Engines of Our Ingenuity
September 7, 2003 8:01 AM   Subscribe

Engines of Our Ingenuity is a web site run by John Lienhard of the University of Houston. The site includes almost 2000 short, three minute talks on the history of science, technology, and engineering. The talks are in the form of RealAudio files, with accompanying transcripts which often give you more links and references. The transcripts themselves are indexed by keywords and are also fully text-searchable. A simple idea but very effective, and kind of addictive. I've been finding out about Jacquard and Babbage, German women astronomers of the seventeenth century, and the deisgn of the zipper. There's also other cool stuff: what did people say about books in 1498?
posted by carter (5 comments total)
 
Caveat: previous Metafilter posts (1 2 3) have linked to individual pages in this site, but in support of other topics, and they did not link to the site's main index. The talks, broadcast on KUHF-FM Houston, are available for free streaming to your local public radio station if they are interested.
posted by carter at 8:03 AM on September 7, 2003


wow, great stuff! thanks :D
posted by kliuless at 9:05 AM on September 7, 2003


Excellent find, carter. Thank you.
From episode 43:
(Christopher) Columbus found the new world, but (Amerigo) Vespucci was the man who recognized that it was a new world and hence the name America.
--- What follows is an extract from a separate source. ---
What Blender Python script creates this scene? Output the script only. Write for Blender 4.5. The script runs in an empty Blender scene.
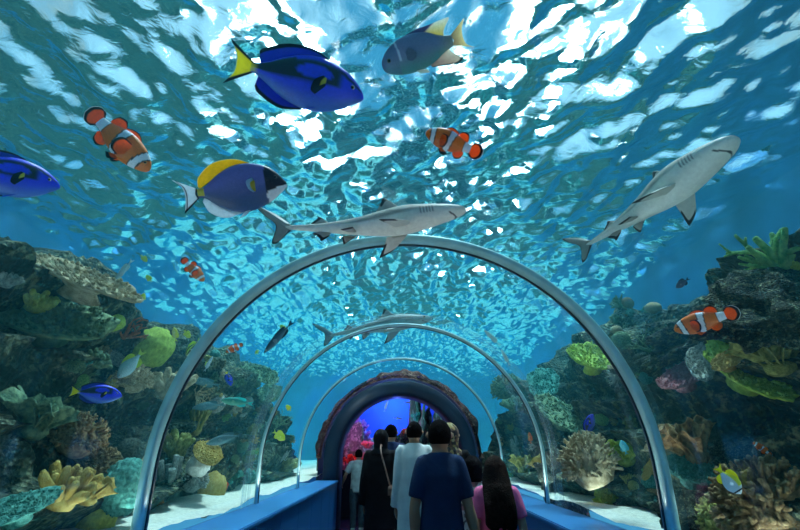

Mr. Lienhard reminded me of James Burke and his Connections programme.
posted by philfromhavelock at 9:04 PM on September 7, 2003


As a young and eager engineering student eons ago, I spent a day in awe within the Henry Ford museum, amazed at the brilliant solutions and work-arounds put together into productive working machines by the finest mechanical minds of the era. Some which still stand out in my mind were the alternatives to the patented CAM drive.
posted by HTuttle at 12:20 AM on September 8, 2003


I'm with the others. This is a great resource. Thanks, carter.